GIVEN PROBLEM » Print, word for word, every line from the beginning of the listing up to and including the line with "PI = math.pi". Pictures are to be excluded.

DATA BLOCK »

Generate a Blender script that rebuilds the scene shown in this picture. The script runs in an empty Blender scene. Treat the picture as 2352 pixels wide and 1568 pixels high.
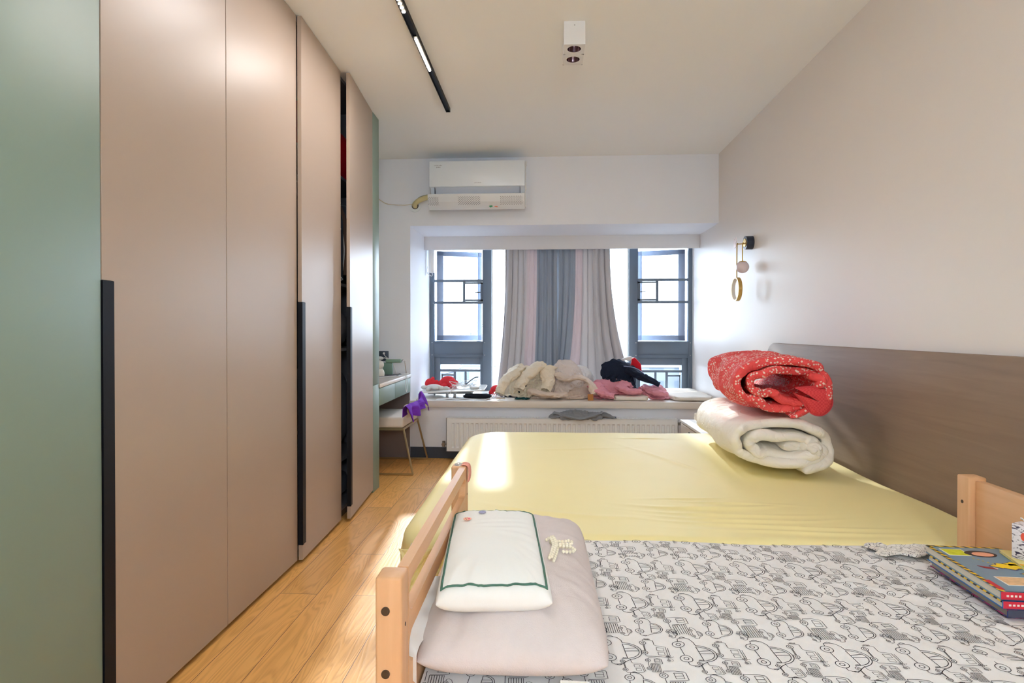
import bpy, bmesh, math, random
import numpy as np
from mathutils import Vector, Matrix
C = bpy.context.scene.collection
SC = bpy.context.scene
PI = math.pi

# ------------------------------------------------------------------ camera
cam_d = bpy.data.cameras.new('camera'); cam = bpy.data.objects.new('camera', cam_d); C.objects.link(cam)
cam.location = (0, 0, 1.15)
cam.rotation_euler = (PI/2 - 0.0075, 0, 0.056)
cam_d.sensor_width = 36.0
cam_d.lens = 36.0*1350/2352
cam_d.shift_y = -16/2352
cam_d.clip_end = 2000
SC.camera = cam

# ------------------------------------------------------------------ world, sun, exposure
SC.view_settings.view_transform = 'Standard'
SC.view_settings.look = 'None'
SC.view_settings.gamma = 1
SC.view_settings.use_curve_mapping = False
SC.view_settings.exposure = 1.08
SC.cycles.diffuse_bounces = 8; SC.cycles.max_bounces = 14; SC.cycles.transparent_max_bounces = 16
W = bpy.data.worlds.new('sky'); SC.world = W; W.use_nodes = True
wn = W.node_tree.nodes; wl = W.node_tree.links
bg = wn['Background']
tc = wn.new('ShaderNodeTexCoord'); sep = wn.new('ShaderNodeSeparateXYZ'); rmp = wn.new('ShaderNodeValToRGB')
wl.new(tc.outputs['Generated'], sep.inputs[0]); wl.new(sep.outputs['Z'], rmp.inputs[0])
rmp.color_ramp.elements[0].position = 0.0; rmp.color_ramp.elements[0].color = (0.72, 0.84, 1.0, 1)
rmp.color_ramp.elements[1].position = 0.5; rmp.color_ramp.elements[1].color = (0.74, 0.87, 1.06, 1)
wl.new(rmp.outputs[0], bg.inputs[0]); bg.inputs[1].default_value = 9.0
sun_d = bpy.data.lights.new('sun', 'SUN'); sun = bpy.data.objects.new('sun', sun_d); C.objects.link(sun)
sun.location = (-1, 12, 6)
sun_d.energy = 2.5; sun_d.angle = math.radians(1.2); sun_d.color = (1.0, 0.97, 0.92)
sdir = Vector((0.072, -1.0, -0.414)).normalized()
sun.rotation_euler = sdir.to_track_quat('-Z', 'Y').to_euler()
# daylight sampling aid for the bay window opening (a sky portal adds no light of its own)
pd = bpy.data.lights.new('window_portal', 'AREA'); pd.shape = 'RECTANGLE'; pd.size = 2.72; pd.size_y = 1.6
po = bpy.data.objects.new('window_portal', pd); C.objects.link(po); po.location = (0.15, 6.32, 1.3); po.rotation_euler = (PI/2, 0, PI)
po.rotation_euler = (-PI/2, 0, 0)
pd.cycles.is_portal = True

# ------------------------------------------------------------------ helpers
def hsh(ix, iy, iz, seed):
    n = (ix*374761393 + iy*668265263 + iz*2147483647 + seed*1274126177) & 0xffffffff
    n = ((n ^ (n >> 13))*1274126177) & 0xffffffff
    n = (n ^ (n >> 16)) & 0xffff
    return n/32767.5 - 1.0
def vn(x, y, z=0.0, seed=0):
    x, y, z = np.broadcast_arrays(np.asarray(x, float), np.asarray(y, float), np.asarray(z, float))
    xi, yi, zi = [np.floor(a).astype(np.int64) for a in (x, y, z)]
    fx, fy, fz = x-xi, y-yi, z-zi
    fx, fy, fz = [a*a*(3-2*a) for a in (fx, fy, fz)]
    r = 0
    for dx in (0, 1):
        for dy in (0, 1):
            for dz in (0, 1):
                w = (fx if dx else 1-fx)*(fy if dy else 1-fy)*(fz if dz else 1-fz)
                r = r + w*hsh(xi+dx, yi+dy, zi+dz, seed)
    return r
def fbm(x, y, z=0.0, seed=0, o=3):
    r = 0; a = 1.0
    for k in range(o):
        r = r + a*vn(np.asarray(x)*2**k, np.asarray(y)*2**k, np.asarray(z)*2**k, seed+k*17); a *= 0.5
    return r

MATS = {}
def lin(c):
    return tuple(((v/255)/12.92 if v/255 <= .04045 else ((v/255+.055)/1.055)**2.4) for v in c)
def mat(name, rgb, rough=0.6, metal=0.0, spec=0.5, var=0.0, vscale=6.0, bump=0.0, bscale=300.0, sheen=0.0, emit=None, estr=0.0, coat=0.0):
    if name in MATS: return MATS[name]
    m = bpy.data.materials.new(name); m.use_nodes = True; n = m.node_tree.nodes; l = m.node_tree.links
    b = n['Principled BSDF']
    c = lin(rgb)+(1,)
    b.inputs['Base Color'].default_value = c
    b.inputs['Roughness'].default_value = rough; b.inputs['Metallic'].default_value = metal
    b.inputs['Specular IOR Level'].default_value = spec
    if sheen: b.inputs['Sheen Weight'].default_value = sheen; b.inputs['Sheen Roughness'].default_value = 0.5
    if coat: b.inputs['Coat Weight'].default_value = coat; b.inputs['Coat Roughness'].default_value = 0.15
    if emit: b.inputs['Emission Color'].default_value = lin(emit)+(1,); b.inputs['Emission Strength'].default_value = estr
    t = n.new('ShaderNodeTexCoord')
    if var > 0:
        nz = n.new('ShaderNodeTexNoise'); nz.inputs['Scale'].default_value = vscale; nz.inputs['Detail'].default_value = 4
        l.new(t.outputs['Object'], nz.inputs['Vector'])
        mx = n.new('ShaderNodeMix'); mx.data_type = 'RGBA'
        mx.inputs['A'].default_value = tuple(min(1, v*(1+var)) for v in c[:3])+(1,)
        mx.inputs['B'].default_value = tuple(v*(1-var) for v in c[:3])+(1,)
        l.new(nz.outputs['Fac'], mx.inputs['Factor']); l.new(mx.outputs['Result'], b.inputs['Base Color'])
    if bump > 0:
        nb = n.new('ShaderNodeTexNoise'); nb.inputs['Scale'].default_value = bscale; nb.inputs['Detail'].default_value = 3
        l.new(t.outputs['Object'], nb.inputs['Vector'])
        bp = n.new('ShaderNodeBump'); bp.inputs['Strength'].default_value = bump; bp.inputs['Distance'].default_value = 0.002
        l.new(nb.outputs['Fac'], bp.inputs['Height']); l.new(bp.outputs['Normal'], b.inputs['Normal'])
    MATS[name] = m
    return m
def cloth(name, rgb, trans=0.0, **k):
    k.setdefault('rough', 0.9); k.setdefault('spec', 0.15); k.setdefault('bump', 0.35); k.setdefault('bscale', 500)
    k.setdefault('var', 0.04); k.setdefault('sheen', 0.0)
    m = mat(name, rgb, **k)
    if trans:
        n = m.node_tree.nodes; l = m.node_tree.links; b = n['Principled BSDF']
        tr = n.new('ShaderNodeBsdfTranslucent'); tr.inputs[0].default_value = lin(rgb)+(1,)
        ms = n.new('ShaderNodeMixShader'); ms.inputs[0].default_value = trans
        l.new(b.outputs[0], ms.inputs[1]); l.new(tr.outputs[0], ms.inputs[2])
        l.new(ms.outputs[0], n['Material Output'].inputs[0])
    return m
def wrinkled(m, scale=16.0, dist=.006, stretch=(1, 1, 1), strength=.8, distort=1.2):
    """adds broad soft creases to a cloth, beneath its weave"""
    n = m.node_tree.nodes; l = m.node_tree.links; b = n['Principled BSDF']
    if 'crease' in n: return m
    t = n.new('ShaderNodeTexCoord'); mp = n.new('ShaderNodeMapping'); mp.inputs['Scale'].default_value = stretch; l.new(t.outputs['Object'], mp.inputs[0])
    z = n.new('ShaderNodeTexNoise'); z.name = 'crease'; z.inputs['Scale'].default_value = scale; z.inputs['Detail'].default_value = 3; z.inputs['Distortion'].default_value = distort
    l.new(mp.outputs[0], z.inputs['Vector'])
    a = n.new('ShaderNodeMath'); a.operation = 'SUBTRACT'; a.inputs[1].default_value = .5; l.new(z.outputs['Fac'], a.inputs[0])
    c = n.new('ShaderNodeMath'); c.operation = 'ABSOLUTE'; l.new(a.outputs[0], c.inputs[0])
    p = n.new('ShaderNodeMath'); p.operation = 'POWER'; p.inputs[1].default_value = .6; l.new(c.outputs[0], p.inputs[0])
    bp = n.new('ShaderNodeBump'); bp.inputs['Strength'].default_value = strength; bp.inputs['Distance'].default_value = dist; l.new(p.outputs[0], bp.inputs['Height'])
    old = [k for k in b.inputs['Normal'].links]
    if old: l.new(old[0].from_node.outputs[0], b.inputs['Normal']); l.new(bp.outputs[0], old[0].from_node.inputs['Normal'])
    else: l.new(bp.outputs[0], b.inputs['Normal'])
    return m
def glass_mat(name='window_glass', tint=(0.96, 0.98, 0.98)):
    if name in MATS: return MATS[name]
    m = bpy.data.materials.new(name); m.use_nodes = True; n = m.node_tree.nodes; l = m.node_tree.links
    n.remove(n['Principled BSDF'])
    t = n.new('ShaderNodeBsdfTransparent'); t.inputs[0].default_value = tint+(1,)
    g = n.new('ShaderNodeBsdfGlossy'); g.inputs['Roughness'].default_value = 0.02
    f = n.new('ShaderNodeFresnel'); f.inputs[0].default_value = 1.3
    x = n.new('ShaderNodeMixShader'); l.new(f.outputs[0], x.inputs[0]); l.new(t.outputs[0], x.inputs[1]); l.new(g.outputs[0], x.inputs[2])
    l.new(x.outputs[0], n['Material Output'].inputs[0]); MATS[name] = m
    return m
def sheer_mat():
    if 'sheer' in MATS: return MATS['sheer']
    m = bpy.data.materials.new('sheer_voile'); m.use_nodes = True; n = m.node_tree.nodes; l = m.node_tree.links
    n.remove(n['Principled BSDF'])
    t = n.new('ShaderNodeBsdfTransparent'); t.inputs[0].default_value = (1, 1, 1, 1)
    d = n.new('ShaderNodeBsdfDiffuse'); d.inputs[0].default_value = (0.85, 0.83, 0.8, 1)
    tl = n.new('ShaderNodeBsdfTranslucent'); tl.inputs[0].default_value = (0.85, 0.83, 0.8, 1)
    a = n.new('ShaderNodeMixShader'); a.inputs[0].default_value = 0.5
    l.new(d.outputs[0], a.inputs[1]); l.new(tl.outputs[0], a.inputs[2])
    b = n.new('ShaderNodeMixShader'); b.inputs[0].default_value = 0.65
    l.new(t.outputs[0], b.inputs[1]); l.new(a.outputs[0], b.inputs[2])
    l.new(b.outputs[0], n['Material Output'].inputs[0]); MATS['sheer'] = m
    return m
def wood_mat(name, c1, c2, axis=1, scale=1.0, rough=0.5, contrast=1.0):
    """long grain along an axis of object space"""
    if name in MATS: return MATS[name]
    m = mat(name, c1, rough=rough); n = m.node_tree.nodes; l = m.node_tree.links; b = n['Principled BSDF']
    t = n.new('ShaderNodeTexCoord'); mp = n.new('ShaderNodeMapping')
    s = [14*scale]*3; s[axis] = 0.9*scale; mp.inputs['Scale'].default_value = s
    l.new(t.outputs['Object'], mp.inputs[0])
    nz = n.new('ShaderNodeTexNoise'); nz.inputs['Scale'].default_value = 2.5; nz.inputs['Detail'].default_value = 6; nz.inputs['Distortion'].default_value = 0.8
    l.new(mp.outputs[0], nz.inputs['Vector'])
    r = n.new('ShaderNodeValToRGB'); r.color_ramp.elements[0].position = 0.5-0.25/contrast; r.color_ramp.elements[1].position = 0.5+0.25/contrast
    r.color_ramp.elements[0].color = lin(c2)+(1,); r.color_ramp.elements[1].color = lin(c1)+(1,)
    l.new(nz.outputs['Fac'], r.inputs[0]); l.new(r.outputs[0], b.inputs['Base Color'])
    return m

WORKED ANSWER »
Generate a Blender script that rebuilds the scene shown in this picture. The script runs in an empty Blender scene. Treat the picture as 2352 pixels wide and 1568 pixels high.
import bpy, bmesh, math, random
import numpy as np
from mathutils import Vector, Matrix
C = bpy.context.scene.collection
SC = bpy.context.scene
PI = math.pi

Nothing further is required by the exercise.